Corner shops in the suburbs have always remained popular despite the near universality of supermarkets. In the early postwar years their owners fought hard against the branded stores, as of course did the small independent hardware shops and butchers in the side streets and residential corners. Somehow many of them survived with new owners willing to commit to even greater hours and seven day trading.
One of many corner shops in Fleetville, this one being Bransons at the junction of Harlesden and Burnham roads. COURTESY THE GORDON JAMES COLLECTION |
The Newgates Cottages. The left house included a general store during the 1950s and 1960s. |
St Albans Co-operative Society invested in several mobile shops to take its products to where people lived. COURTESY GORDON JAMES COLLECTION |
The nineteen thirties and early post war estates rarely came neatly packaged with extra facilities; just houses. The Beaumonts estate, begun in 1930, required tenants and owners to walk either to Fleetville or to Wynchlands Parade, although a general store had opened in one of the Newgates Cottages in Sandpit Lane, at one time run by the Sanders and Dench families. Various vans and old coaches were pressed into service as travelling shops, and the Co-operative Society purchased specially designed mobile shop vehicles which pulled off the road for a couple of hours weekly. A fish van arrived on occasions. While we could be served today by the home delivery vehicles of all of the major supermarkets, this is not new; we were well served by bakers, grocers and milk. Oh, and regular jingly visits were made by an ice cream van. However, there is no doubt the Council's proposal to make use of land in Central Drive to bring retail closer to people was a huge attraction.
Recent images of Central Drive shops. Unfortunately, no images could be found of the shops in their early days. |
Number 13: Greengrocer, first Bonella and then Watson;
Number 15: Grocery, first Home & Colonial, then Hilkene and S&V Stores;
Number 17: Newsagent & confectionery, Mr Bates;
Number 19: Wools, (Gayes), changing to a ladies' hairdresser (Kay)
Number 21: Ironmongery, first Mr S Wrightson, and later by Mr Barrington.
The ironmongery later changed trade; Mr J Patience took over the lease and traded successfully as a butcher. His customers often came from further afield than the local estate – and of course the name had been well known for butchery on the east side of St Albans since Fleetville itself began.

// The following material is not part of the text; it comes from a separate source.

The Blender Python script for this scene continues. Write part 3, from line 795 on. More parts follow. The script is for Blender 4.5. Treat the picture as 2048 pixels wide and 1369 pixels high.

Returning to Central Drive in recent years I was keen to discover whether the essential nature of the local shops had survived. Using a rough-and-ready checklist on potential purchases, I intended to seek out some carrots, a tin of peas and loaf of bread, a newspaper and chocolate bar, and a shelf bracket and spare battery. None of these is available here today. Instead, we have a cafe, a photographic studio, an off-licence, and no fewer than two hair dresser/stylists. There used to be a quiet conversational buzz in front of the units; the greengrocer also sold postage stamps; in the period before mobile phones and before most homes had landline phones a public phone kiosk was located to the right of the fifth shop. But you can at least still post a letter on the pavement pillar box.
Today, of course, The Quadrant is not far distant and does offer a significantly wider choice. And it is still possible to walk to Wynchlands Parade or Fleetville, the latter containing a very large supermarket!